Inflation keeps rising at a momentous 28 percent. Although the government excused itself from taking responsibility for the blackout by blaming it on technical faults, the fact remains that the nation’s foreign reserves have come down to approximately 3.1 billion USD meaning Pakistan can only afford the next three weeks of import expenses after which a default will become even more probable.
At this point, when the facts are made clear, it becomes increasingly difficult to sympathize with Pakistan. The country’s biggest creditor, China, has them in a bind where they refuse to renegotiate loan terms with them. On the other hand, the IMF is imposing stringent conditions stating that the nation is in no position to pay the creditors back and should focus solely on generating revenue and cutting costs within the country. Even with energy consumption, the Sharif government has expanded the capacity of electricity production through contracts with China’s independent energy producers, promising them returns on their loans that were difficult to achieve even at that stage.
Sympathy for Pakistan on the global stage continues to remain unfound because the changes in governance over the past 15 years have not been ideal for its international image. That is to say, political parties are stuck in a tussle of power politics which has greatly shifted attention away from more pressing issues. Even the Imran Khan-led government, which was supposedly bringing progress and justice to the country, failed to establish economic and social stability even after winning a plurality of the vote in the 2018 elections. This is exacerbated by the military authorities that still maintain most, if not all, of the control over the institutions of the country. The armed forces and their efforts to remain relevant to the political scene with pre-election rigging, anti-Indian propaganda, and nationalistic media censorship prominently contribute to the worsening socio-political conditions of the country.

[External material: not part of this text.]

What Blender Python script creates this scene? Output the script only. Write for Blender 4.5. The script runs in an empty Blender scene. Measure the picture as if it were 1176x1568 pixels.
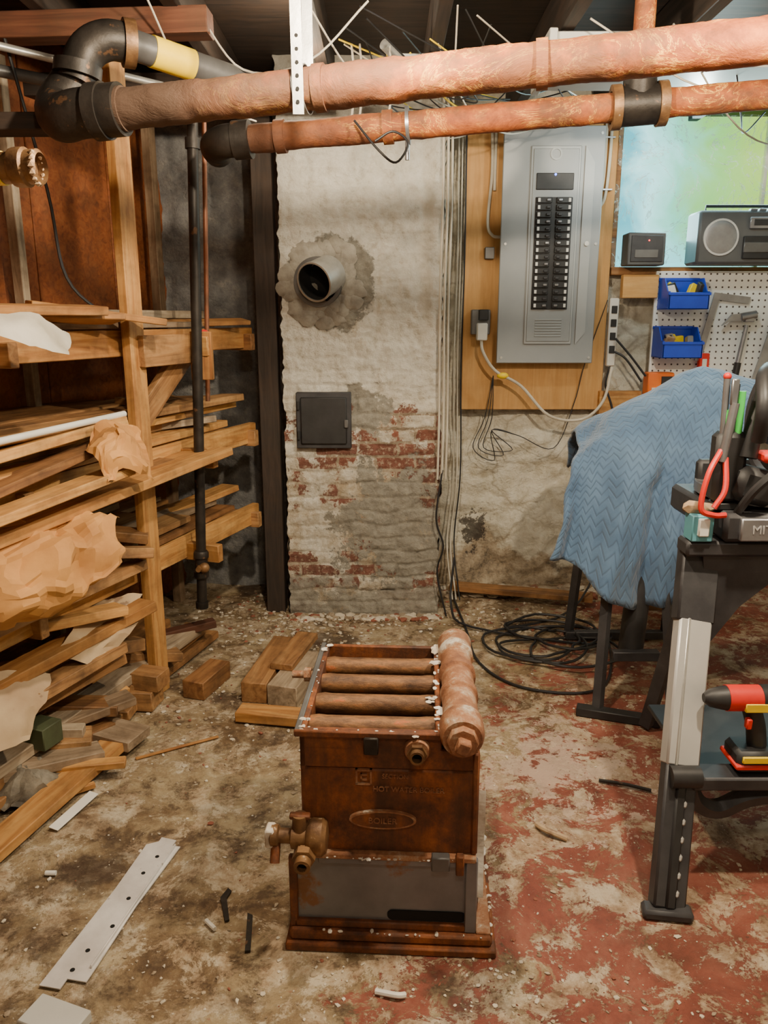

The failing nation seems ripe for a situation similar to what happened in Sri Lanka last year, where the masses stormed the President’s house and defied his absolute authority following months of protest against the current economic crisis and the government that led to it. A people-led revolution needs to come with the nation standing up to the military of Pakistan and properly defining the political responsibilities of the stakeholders where the only role of the army should be to fend off attacks on the borders rather than controlling the narratives within them.
Looking at the crisis from a historical perspective, many struggling democracies or states in their formative years, such as Pakistan right now, have had to undergo civil uprisings against authoritarian institutions within their country. Some may argue that South Asia has already gone through such events before 1947, with wars and movements against British colonialism. But for Pakistan, the British left them with yet another plague entrenched in their democracy in the form of its armed forces. As the military maintains its control, it also hinders the country’s progress toward financial independence.
India and Bangladesh, products of the 20th-Century’s construction of nation-states, much like Pakistan, are doing much better in terms of economic growth, democratic progression, and social reforms. The difference, as it must be pointed out, is the uninterrupted autonomy of the civilian government across the three branches of power: executive, legislative and judiciary. The argument can be made that executive power has solely rested in the hands of the military in Pakistan, an aspect that has prevailed over 75 years of Pakistan’s history, with almost half of it coming through direct military control or commander dictatorships.
The only way out of Pakistan’s fiscal meltdown is to resume the IMF programming that has remained suspended since November of last year. Finance Minister Ishaq Dar has been stubborn in removing the artificial limits placed on the exchange rate while also not doing much in terms of reducing the trade deficit that is draining the reserves of Pakistan. Even if these reforms are implemented tomorrow, it might turn out to be too little, too late, and an even greater bailout with deferred returns from the IMF and other international organizations might turn out to be the best and only route in the end.